# Provided records
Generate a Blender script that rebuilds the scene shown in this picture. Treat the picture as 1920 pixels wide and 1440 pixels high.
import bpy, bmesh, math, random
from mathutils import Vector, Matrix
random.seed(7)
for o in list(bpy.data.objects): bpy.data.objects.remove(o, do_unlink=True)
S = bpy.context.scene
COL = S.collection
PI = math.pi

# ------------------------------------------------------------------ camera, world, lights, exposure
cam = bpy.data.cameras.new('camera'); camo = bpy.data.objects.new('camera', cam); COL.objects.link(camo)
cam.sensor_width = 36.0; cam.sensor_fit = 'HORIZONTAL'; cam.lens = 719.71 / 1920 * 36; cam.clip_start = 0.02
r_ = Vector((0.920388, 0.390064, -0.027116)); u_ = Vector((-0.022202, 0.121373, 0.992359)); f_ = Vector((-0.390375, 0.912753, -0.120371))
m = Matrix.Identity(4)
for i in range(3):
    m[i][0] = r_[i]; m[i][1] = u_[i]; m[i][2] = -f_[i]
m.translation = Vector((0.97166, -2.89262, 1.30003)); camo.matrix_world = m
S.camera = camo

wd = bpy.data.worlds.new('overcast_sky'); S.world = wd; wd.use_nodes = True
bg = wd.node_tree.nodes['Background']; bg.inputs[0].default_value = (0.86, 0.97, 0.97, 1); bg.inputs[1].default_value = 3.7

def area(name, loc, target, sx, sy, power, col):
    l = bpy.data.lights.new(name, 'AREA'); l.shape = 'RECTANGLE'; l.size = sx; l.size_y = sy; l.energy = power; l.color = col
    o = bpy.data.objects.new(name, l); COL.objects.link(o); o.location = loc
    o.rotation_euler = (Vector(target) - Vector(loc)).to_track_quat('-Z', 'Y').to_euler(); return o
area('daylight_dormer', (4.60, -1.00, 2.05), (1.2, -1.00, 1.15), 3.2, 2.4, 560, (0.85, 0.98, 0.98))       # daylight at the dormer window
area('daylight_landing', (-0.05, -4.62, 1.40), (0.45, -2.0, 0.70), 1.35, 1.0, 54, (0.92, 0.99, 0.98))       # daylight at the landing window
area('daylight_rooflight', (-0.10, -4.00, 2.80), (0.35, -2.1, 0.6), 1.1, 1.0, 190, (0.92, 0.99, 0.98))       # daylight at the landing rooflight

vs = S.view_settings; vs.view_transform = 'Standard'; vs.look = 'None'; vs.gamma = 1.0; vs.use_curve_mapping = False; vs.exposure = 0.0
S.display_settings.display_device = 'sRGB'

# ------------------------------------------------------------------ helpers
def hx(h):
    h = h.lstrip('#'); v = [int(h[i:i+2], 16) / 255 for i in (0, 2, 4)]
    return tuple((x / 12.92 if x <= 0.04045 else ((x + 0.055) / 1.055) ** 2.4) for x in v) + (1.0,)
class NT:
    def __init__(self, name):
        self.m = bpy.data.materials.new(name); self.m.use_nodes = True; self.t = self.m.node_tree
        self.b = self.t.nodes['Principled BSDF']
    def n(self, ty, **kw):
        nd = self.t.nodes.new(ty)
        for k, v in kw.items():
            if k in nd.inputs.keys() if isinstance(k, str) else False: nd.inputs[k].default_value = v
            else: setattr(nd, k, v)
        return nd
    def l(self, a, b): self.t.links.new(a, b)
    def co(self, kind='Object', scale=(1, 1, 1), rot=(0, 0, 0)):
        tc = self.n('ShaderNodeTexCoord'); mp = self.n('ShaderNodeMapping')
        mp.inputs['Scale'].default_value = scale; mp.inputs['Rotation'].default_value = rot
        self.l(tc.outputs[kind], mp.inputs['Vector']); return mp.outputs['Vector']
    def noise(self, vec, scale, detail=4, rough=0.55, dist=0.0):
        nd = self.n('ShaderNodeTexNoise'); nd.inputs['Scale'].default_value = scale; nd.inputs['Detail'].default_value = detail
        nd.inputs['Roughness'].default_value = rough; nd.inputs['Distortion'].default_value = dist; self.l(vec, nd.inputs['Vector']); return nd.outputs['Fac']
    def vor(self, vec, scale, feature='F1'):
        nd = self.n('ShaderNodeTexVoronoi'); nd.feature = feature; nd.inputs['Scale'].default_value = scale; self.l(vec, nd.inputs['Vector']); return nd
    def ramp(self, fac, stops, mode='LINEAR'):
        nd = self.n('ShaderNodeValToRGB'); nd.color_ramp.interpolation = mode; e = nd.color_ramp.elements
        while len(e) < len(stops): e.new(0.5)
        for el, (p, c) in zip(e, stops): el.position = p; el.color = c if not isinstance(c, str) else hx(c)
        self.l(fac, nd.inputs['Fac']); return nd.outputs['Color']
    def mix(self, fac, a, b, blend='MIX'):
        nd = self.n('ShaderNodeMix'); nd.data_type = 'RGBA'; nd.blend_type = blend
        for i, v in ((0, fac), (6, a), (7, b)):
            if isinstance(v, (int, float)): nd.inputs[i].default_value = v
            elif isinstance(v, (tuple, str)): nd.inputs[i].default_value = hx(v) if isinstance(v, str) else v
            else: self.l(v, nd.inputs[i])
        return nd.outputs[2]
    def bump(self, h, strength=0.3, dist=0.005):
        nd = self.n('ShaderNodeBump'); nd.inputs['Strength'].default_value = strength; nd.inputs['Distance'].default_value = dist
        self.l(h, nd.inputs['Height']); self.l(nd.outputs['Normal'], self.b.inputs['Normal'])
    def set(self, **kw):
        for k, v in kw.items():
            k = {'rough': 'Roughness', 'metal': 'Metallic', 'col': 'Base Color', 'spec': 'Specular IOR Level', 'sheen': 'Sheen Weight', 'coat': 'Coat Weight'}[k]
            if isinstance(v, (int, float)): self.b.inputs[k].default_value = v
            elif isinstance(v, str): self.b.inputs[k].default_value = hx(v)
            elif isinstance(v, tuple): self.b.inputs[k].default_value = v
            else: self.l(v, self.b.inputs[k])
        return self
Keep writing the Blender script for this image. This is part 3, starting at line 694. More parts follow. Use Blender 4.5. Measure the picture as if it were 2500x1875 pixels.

# Exercise
Copy all lines of the listing above that contain the string "scene".

# Exercise result
Generate a Blender script that rebuilds the scene shown in this picture. Treat the picture as 1920 pixels wide and 1440 pixels high.
S = bpy.context.scene